I’ve started to discuss this with a company that loans 3D printers to educational establishments in the UK and I would like to open it up. As the racing is a similar idea to the Donkey Car league I really need to see if there is an opportunity to associate with them rather than make something that is completely separate. Much rather collaborate than compete. All, that said there is a lot of work involved in managing all that and I need to get bread on the table! I’m not greedy but I would need to get something back for my time to be able to put the time in.
At least in my case, I’m not planning to use FPV. With that said, I have already tried to mount camera on one of my rally cars, and it wasn’t that bad. There was some shaking, but it was definitely drivable - at slow speed.
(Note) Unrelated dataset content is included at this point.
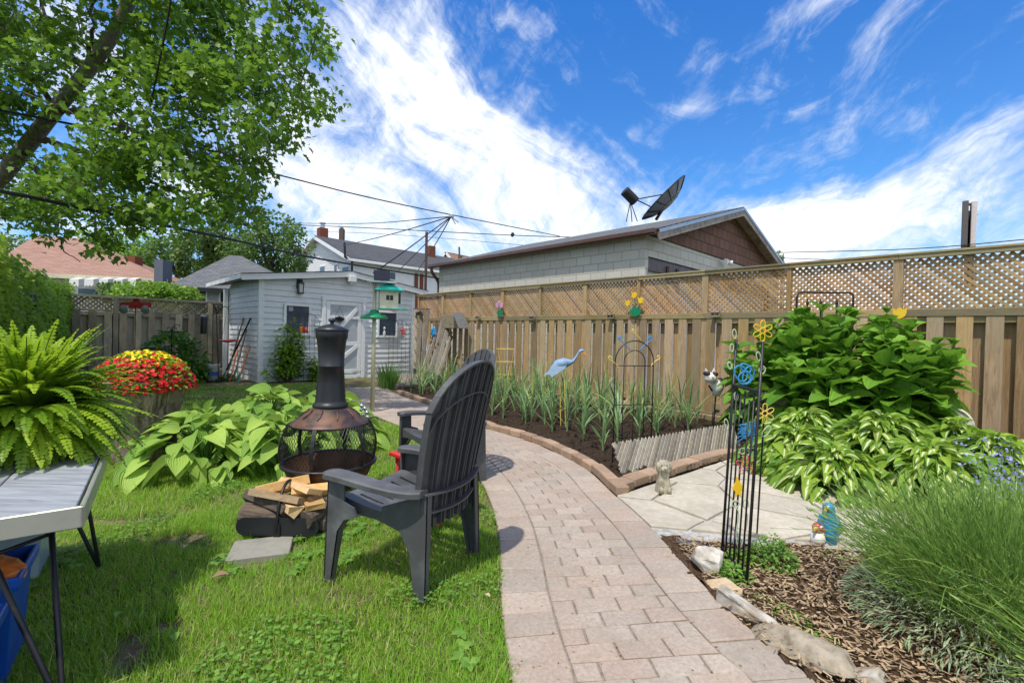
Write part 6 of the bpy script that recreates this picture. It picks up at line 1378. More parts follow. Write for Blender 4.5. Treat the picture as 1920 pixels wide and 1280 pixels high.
for (a_, b_, z, ang, L_, r_, mt, sh_), lb in zip(logs, labs):
    z = .06 + (z - .06) * 1.12; r_ *= 1.22; c = wc + wu * a_ + wv_ * b_ + UP * z; an = R(ang); d = (wu * math.cos(an) + wv_ * math.sin(an) + UP * random.uniform(-.18, .18)).normalized(); x, y, _ = frame(d); m = MB().rn()
    if sh_ == 'round': m.lathe([(r_ * .96, -L_ / 2), (r_, -L_ / 2 + .01), (r_ * .94, 0), (r_ * 1.02, L_ / 2 - .01), (r_ * .95, L_ / 2)], c, 14, ax=d, wob=lambda an_, h: 1 + .07 * math.sin(an_ * 3 + h * 9) + .05 * math.sin(an_ * 7))
    else:
        ro = random.uniform(-.5, .5); cs = [(math.cos(ro + k) * r_ * s2, math.sin(ro + k) * r_ * .8 * s2) for k, s2 in (((0, 1.1), (2.0, 1.), (3.2, .8), (4.3, 1.05)) if sh_ == 'wedge' else ((.35, 1.2), (2.79, 1.2), (3.49, 1.2), (5.93, 1.2)))]
        q1 = [c - d * L_ / 2 * random.uniform(.93, 1.03) + x * p[0] + y * p[1] for p in cs]; q2 = [c + d * L_ / 2 * random.uniform(.93, 1.03) + x * p[0] * .95 + y * p[1] * .95 for p in cs]; k = len(m.v); m.v += [tuple(p) for p in q1 + q2]; m.face((3, 2, 1, 0)); m.face((4, 5, 6, 7)); [m.face((i, (i + 1) % 4, 4 + (i + 1) % 4, 4 + i)) for i in range(4)]
    tag(m.build('firewood_log', M[mt]), lb, 'firewood', 'firewood in the carrier')
c = G(596, 984); m = MB(); m.lathe([(.17, .012), (.172, .024), (.16, .026), (.15, .018), (.0005, .02)], c, 36); tag(m.build('ash_pan', M['chimpipe'], smooth=False), 'flat round dark metal pan on the ground behind the log carrier', 'pan')
# ------------------------------------------------------------------ stump planter
sc_ = Vector((-3.31, 4.18, 0)); o = thing('tree_stump', sc_, 'flared weathered tree stump used as a stand for the red and yellow flowers', 'stump')
m = MB(); m.lathe([(.25, -.03), (.235, .08), (.23, .25), (.26, .45), (.30, .60), (.33, .70), (.338, .73), (.30, .735), (.28, .70), (.01, .69)], sc_, 72, wob=lambda an, h: 1 + .08 * math.sin(an * 3 + 1) + .05 * math.sin(an * 7 + h * 3) + .03 * math.sin(an * 13 + 2 + h * 2)); m.build('trunk', M['stump'], o, smooth=True)
o = thing('petunias', sc_ + UP * .74, 'dome of bright red and yellow petunias overflowing the top of the stump', 'flowers')
n = 2200; q = unit(n); q[:, 2] = np.abs(q[:, 2]); pos = q * np.array([.355, .355, .235]) * rng.uniform(.75, 1.04, n)[:, None] + np.array(sc_ + UP * .72) - np.array([0, 0, .06]) * (1 - q[:, 2:3]); leaves('foliage', pos, q + unit(n) * .6, rng.uniform(.03, .055, n), M['vine'], o, wr=.9)
FLO = [(0, 0, 0)] + [(math.sin(k * math.pi / 5) * (.5 if k % 2 == 0 else .40), math.cos(k * math.pi / 5) * (.5 if k % 2 == 0 else .40), .12) for k in range(10)]; FLF = [(0, k + 1, (k + 1) % 10 + 1) for k in range(10)]
n = 1250; q = unit(n); q[:, 2] = np.abs(q[:, 2]); vv = q[:, 2] * 1.05 + q[:, 1] * .35 + rng.normal(0, .10, n)
for nm, kk, mt in (('yellow_blooms', vv > .70, 'yellow'), ('red_blooms', vv <= .70, 'red'), ('red_blooms', (rng.random(n) < .14), 'red')):
    s_ = q[kk]; lo = (1 - s_[:, 2:3]); pos = s_ * np.array([.355, .355, .235]) * rng.uniform(.90, 1.10, len(s_))[:, None] + np.array(sc_ + UP * .73) - np.array([0, 0, .09]) * lo
    nn_ = s_ + unit(len(s_)) * .35 + np.array([0, -.25, .15]); tdir = np.cross(nn_, unit(len(s_))); scatter(nm, FLO, FLF, pos, tdir, nn_, rng.uniform(.030, .046, len(s_)), M[mt], o)
# ------------------------------------------------------------------ fern, table, bins
TA = Vector((-1.30, 1.41, 0)); tu = Vector((-.605, .796, 0)).normalized(); tv_ = Vector((-.796, -.605, 0)).normalized(); TL, TW, TZ = 1.20, .95, .65
o = thing('garden_table', TA + tu * .5 + tv_ * .4, 'grey weathered board table with metal edge and black hairpin legs holding the fern', 'table')
for k in range(4):
    m = MB().rn(); a_ = .012 + (TW - .024) * k / 4; m.box(TA + tu * TL / 2 + tv_ * (a_ + (TW - .024) / 8) + UP * (TZ - .013), tu * (TL / 2 - .012), tv_ * ((TW - .024) / 8 - .002), UP * .012, .0025); m.build('board', M['table'], o)
M['trim'] = plain('brushed_trim', (.50, .50, .45), .38, .55, scale=7, var=.2)
m = MB(); hh = .033
for (c, ux, L_) in ((TA + tu * TL / 2 - tv_ * .0, tu, TL), (TA + tu * TL / 2 + tv_ * TW, tu, TL), (TA + tv_ * TW / 2, tv_, TW), (TA + tv_ * TW / 2 + tu * TL, tv_, TW)):
    m.box(c + UP * (TZ - hh), ux * (L_ / 2 + .006), ux.cross(UP) * .006, UP * hh, .003)
m.build('metal_edge', M['trim'], o)
for (a_, b_) in ((.10, .10), (TL - .12, .10), (.10, TW - .1), (TL - .12, TW - .1)):
    foot = TA + tu * (a_ - .06 if a_ < .5 else a_ + .04) + tv_ * (b_ - .06 if b_ < .5 else b_ + .04); tz = TZ - .067; p1 = TA + tu * a_ + tv_ * (b_ + .13) + UP * tz; p2 = TA + tu * (a_ + (.13 if a_ < .5 else -.13)) + tv_ * b_ + UP * tz
    m = MB(); m.tube([p1] + bez([foot + (p1 - foot) * .04, foot, foot + (p2 - foot) * .04], 6) + [p2], .0085, 8); m.tube([p1.lerp(foot, .12), p2.lerp(foot, .12)], .006, 6); m.build('hairpin_leg', M['iron'], o, smooth=True)
fc_ = TA + tu * .86 + tv_ * .26 + UP * TZ; o = thing('potted_fern', fc_, 'bushy yellow green fern arching over the table on the left edge', 'fern')
m = MB(); m.lathe([(.10, 0), (.14, .16), (.15, .17), (.145, .18), (.12, .165), (.01, .16)], fc_, 24); m.build('pot', M['dkbrown'], o)
pv, pf = [(0, 0, 0), (.5, .18, .0), (.42, .6, .02), (0, 1, -.04), (-.42, .6, .02), (-.5, .18, 0)], [(0, 1, 2, 5), (5, 2, 3, 4)]
pos, dd, up, sz, rr = [], [], [], [], []; st = MB()
for i in range(620):
    an = random.uniform(0, 6.283); L_ = random.uniform(.24, .46); e0 = random.uniform(-.1, 1.42); d = Vector((math.cos(an), math.sin(an), 0)); p = fc_ + UP * .15 + d * .03; dirv = (d * math.cos(e0) + UP * math.sin(e0)); drp = random.uniform(.035, .085); q = random.random(); pts = [p]; N_ = 27
    for j in range(N_): p = p + dirv * L_ / N_; dirv = (dirv - UP * drp * (.4 + j / N_)).normalized(); pts.append(p)
    st.tube(pts[::5], .0022, 3, cap=False); sd_ = Vector((-d.y, d.x, 0))
    for j in range(3, N_ + 1):
        t_ = j / N_; tg = (pts[j] - pts[j - 1]).normalized(); ll = .043 * (math.sin(math.pi * min(1, (t_ * .9 + .08))) ** .6) * (1 - .35 * t_); nrm = sd_.cross(tg).normalized(); nrm = nrm if nrm.z > 0 else -nrm
        for s_ in (-1, 1): pos.append(tuple(pts[j] + tg * random.uniform(-.003, .003))); dd.append(tuple(sd_ * s_ + tg * .32 - UP * .15)); up.append(tuple(nrm)); sz.append(ll * random.uniform(.85, 1.1)); rr.append(min(1, max(0, q * .7 + t_ * .3 + random.uniform(-.08, .08))))
scatter('fronds', pv, pf, pos, dd, up, sz, M['fern'], o, width=np.full(len(sz), .0155), rnd=np.array(rr)); st.build('frond_stems', M['vine'], o)
def bin_(name, corner, lu, lv, h, mat, label, cat='bin', taper=.03, lip=True):
    """open box: corner = far right top corner, lu along -tu, lv along tv_"""
    c = corner - tu * lu / 2 + tv_ * lv / 2; c.z = 0; o = thing(name, c, label, cat); m = MB(); X, Y = tu * lu / 2, tv_ * lv / 2; k = len(m.v)
    def ring(s_, z): return [tuple(c + X * sx_ * (1 - s_) + Y * sy_ * (1 - s_) + UP * z) for sx_, sy_ in ((-1, -1), (1, -1), (1, 1), (-1, 1))]
    rs = [ring(.14, .0), ring(.06, h - .05), ring(-.0, h - .045), ring(-.02, h - .03), ring(-.02, h - .005), ring(.0, h), ring(.035, h), ring(.05, h - .03), ring(.17, .02)]
    for r_ in rs: m.v += r_
    for i in range(len(rs) - 1):
        for j in range(4): a_, b_ = i * 4 + j, i * 4 + (j + 1) % 4; m.face((a_, b_, b_ + 4, a_ + 4))
    m.face((3, 2, 1, 0)); k = (len(rs) - 1) * 4; m.face((k, k + 1, k + 2, k + 3)); bo = m.build('body', mat, o); md = bo.modifiers.new('round', 'BEVEL'); md.width = .012; md.segments = 2; md.limit_method = 'ANGLE'; md.angle_limit = R(50); return o, c
b1, c1 = bin_('recycling_bin', Vector((-1.80, 1.77, 0)), .30, .46, .36, M['bluebin'], 'blue recycling bin holding orange bags, under the table at the left edge')
b2, c2 = bin_('recycling_bin', Vector((-1.56, 1.44, 0)), .36, .46, .33, M['bluebin'], 'blue recycling bin with a grey wood block, lowest left corner of the photo'); b1['group'] = b2['group'] = 'blue bins under the table'
bin_('storage_tub', Vector((-2.36, 2.42, 0)), .30, .40, .44, M['greybin'], 'pale blue grey tub standing on the grass behind the blue bins', 'tub')
for k, (dx, dy, lb) in enumerate(((-.10, -.10, 'crumpled orange plastic bag, right one in the rear blue bin'), (.02, .08, 'crumpled orange plastic bag, left one in the rear blue bin'))):
    m = MB(); m.ball(c1 + tu * dx * .5 + tv_ * dy + UP * .34, .11, .10, .085, 22, 14, .22); tag(m.build('plastic_bag', M['orange']), lb, 'plastic bag', 'orange bags in the blue bin')
m = MB(); p = c2 - tv_ * .10 - tu * .02 + UP * .27; m.box(p, (tu * .9 + tv_ * .3).normalized() * .13, (tv_ * .9 - tu * .3).normalized() * .09, UP * .05, .005); tag(m.build('wood_block', M['lumber']), 'weathered grey wood block lying in the front blue bin', 'wood block')
m = MB(); m.bar(c2 - tv_ * .12 + UP * .25, c2 - tv_ * .2 + tu * .12 + UP * .42, .012, .004); tag(m.build('paint_stick', M['split']), 'thin pale wooden stick poking up from the front blue bin', 'stick')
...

See here (and ignore the absolutely lame flying at the beginning, please):
However, full speed would be probably too much for FPV (try it on larger screen):
Interesting, I don’t have any autonomous ambition with my project. I “just” want to dramatically improve traction of a human controlled car.
I don’t condone bating the authorities like this but the video footage from this shows that the image quality can be good enough for what I have in mind.
Regards 1/10 vs larger is is a fine balance, but there are plenty of issues for my project as the scales increase. Typical 3D printer bed size is ~200mm. Yes there are plenty larger but costs go up and I want this to be accessible to back room hobbyists as well as uni project groups. Likewise track sizes need to increase so in an instant village halls drop off the list as potential indoor venues and your limited to school sports halls and similar sized venues.
All that said the buggy/truck format but on road would be easier to work with and the longer travel suspension and more compliant tyres would make getting suitable image quality easier, and potentially reduce the forces on the suspension components a little.